BEGIN Dataset excerpt

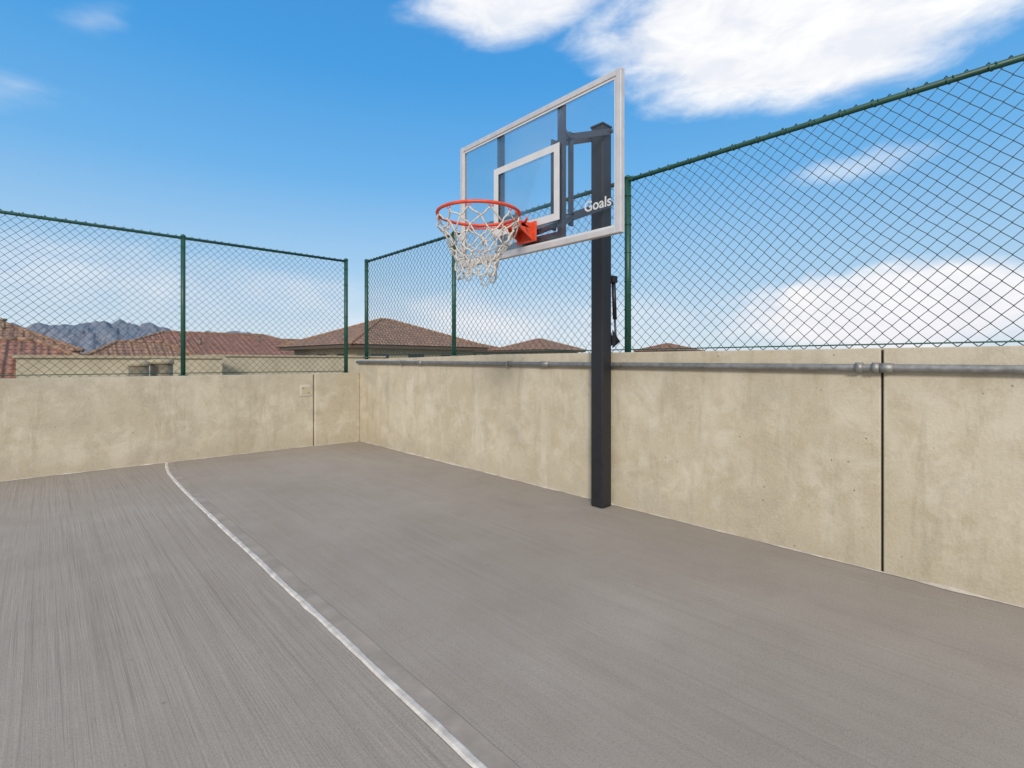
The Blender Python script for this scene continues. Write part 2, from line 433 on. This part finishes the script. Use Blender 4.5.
q.poly([(cx+hw,cy-.085,1.64),(cx+.19,cy-.085,1.70),(cx+.19,cy-.085,1.74),(cx+hw,cy-.085,1.84)]); q.poly([(cx+hw,cy-.035,1.64),(cx+.19,cy-.035,1.70),(cx+.19,cy-.035,1.74),(cx+hw,cy-.035,1.84)])
q.tube([(cx+.175,cy-.10,1.72),(cx+.175,cy-.02,1.72)],.016,8)
q.obj('strut_brackets',M_pole,hp)
# rim
rc=Vector((2.592,3.18,2.708)); rr=.335
circ=lambda r,z,n=64:[(rc.x+r*math.cos(2*math.pi*i/n),rc.y+r*math.sin(2*math.pi*i/n),z) for i in range(n)]
q=MB(); q.tube(circ(rr,rc.z),.0135,10,closed=True)
q.tube([(rc.x+ (rr+.001)*math.cos(t),rc.y+(rr+.001)*math.sin(t),rc.z-.028) for t in [R(-70+5*k) for k in range(29)]],.008,8)
q.obj('rim',M_orange,hp,True)
q=MB()
for i in range(12):
    a=2*math.pi*i/12+.13; d=Vector((math.cos(a),math.sin(a),0)); t=Vector((-d.y,d.x,0)); c=rc+d*rr
    q.tube([c-t*.022,c-t*.014+Vector((0,0,-.026)),c+Vector((0,0,-.032)),c+t*.014+Vector((0,0,-.026)),c+t*.022],.004,5)
q.obj('net_hooks',M_orange,hp,True)
q=MB()
q.box((XB-.022,cy-.12,2.56),(XB-.002,cy+.12,2.735))
q.box((XB-.16,cy-.085,2.67),(XB-.02,cy+.085,2.722))
for yy in (cy-.085,cy+.075):
    a=[(XB-.02,yy,2.67),(XB-.02,yy,2.57),(XB-.24,yy,2.69),(XB-.24,yy,2.712),(XB-.16,yy,2.712)]
    bb=[(x,yy+.01,z) for x,_,z in a]
    k=len(q.v); q.v+=a+bb
    q.f.append(tuple(k+i for i in range(5))[::-1]); q.f.append(tuple(k+5+i for i in range(5)))
    for i in range(5): q.f.append((k+i,k+(i+1)%5,k+5+(i+1)%5,k+5+i))
q.obj('rim_bracket',M_orange,hp,bevel=.004)
q=MB(); q.tube([(XB-.2,cy-.2,2.705),(XB-.12,cy-.085,2.70)],.011,8); q.tube([(XB-.2,cy+.2,2.705),(XB-.12,cy+.085,2.70)],.011,8); q.obj('rim_braces',M_orange,hp,True)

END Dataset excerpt

▶ **Set problem**
Transcribe the listing above verbatim. Omit the pictures.

▶ **The response**
The Blender Python script for this scene continues. Write part 2, from line 433 on. This part finishes the script. Use Blender 4.5.
q.poly([(cx+hw,cy-.085,1.64),(cx+.19,cy-.085,1.70),(cx+.19,cy-.085,1.74),(cx+hw,cy-.085,1.84)]); q.poly([(cx+hw,cy-.035,1.64),(cx+.19,cy-.035,1.70),(cx+.19,cy-.035,1.74),(cx+hw,cy-.035,1.84)])
q.tube([(cx+.175,cy-.10,1.72),(cx+.175,cy-.02,1.72)],.016,8)
q.obj('strut_brackets',M_pole,hp)
# rim
rc=Vector((2.592,3.18,2.708)); rr=.335
circ=lambda r,z,n=64:[(rc.x+r*math.cos(2*math.pi*i/n),rc.y+r*math.sin(2*math.pi*i/n),z) for i in range(n)]
q=MB(); q.tube(circ(rr,rc.z),.0135,10,closed=True)
q.tube([(rc.x+ (rr+.001)*math.cos(t),rc.y+(rr+.001)*math.sin(t),rc.z-.028) for t in [R(-70+5*k) for k in range(29)]],.008,8)
q.obj('rim',M_orange,hp,True)
q=MB()
for i in range(12):
    a=2*math.pi*i/12+.13; d=Vector((math.cos(a),math.sin(a),0)); t=Vector((-d.y,d.x,0)); c=rc+d*rr
    q.tube([c-t*.022,c-t*.014+Vector((0,0,-.026)),c+Vector((0,0,-.032)),c+t*.014+Vector((0,0,-.026)),c+t*.022],.004,5)
q.obj('net_hooks',M_orange,hp,True)
q=MB()
q.box((XB-.022,cy-.12,2.56),(XB-.002,cy+.12,2.735))
q.box((XB-.16,cy-.085,2.67),(XB-.02,cy+.085,2.722))
for yy in (cy-.085,cy+.075):
    a=[(XB-.02,yy,2.67),(XB-.02,yy,2.57),(XB-.24,yy,2.69),(XB-.24,yy,2.712),(XB-.16,yy,2.712)]
    bb=[(x,yy+.01,z) for x,_,z in a]
    k=len(q.v); q.v+=a+bb
    q.f.append(tuple(k+i for i in range(5))[::-1]); q.f.append(tuple(k+5+i for i in range(5)))
    for i in range(5): q.f.append((k+i,k+(i+1)%5,k+5+(i+1)%5,k+5+i))
q.obj('rim_bracket',M_orange,hp,bevel=.004)
q=MB(); q.tube([(XB-.2,cy-.2,2.705),(XB-.12,cy-.085,2.70)],.011,8); q.tube([(XB-.2,cy+.2,2.705),(XB-.12,cy+.085,2.70)],.011,8); q.obj('rim_braces',M_orange,hp,True)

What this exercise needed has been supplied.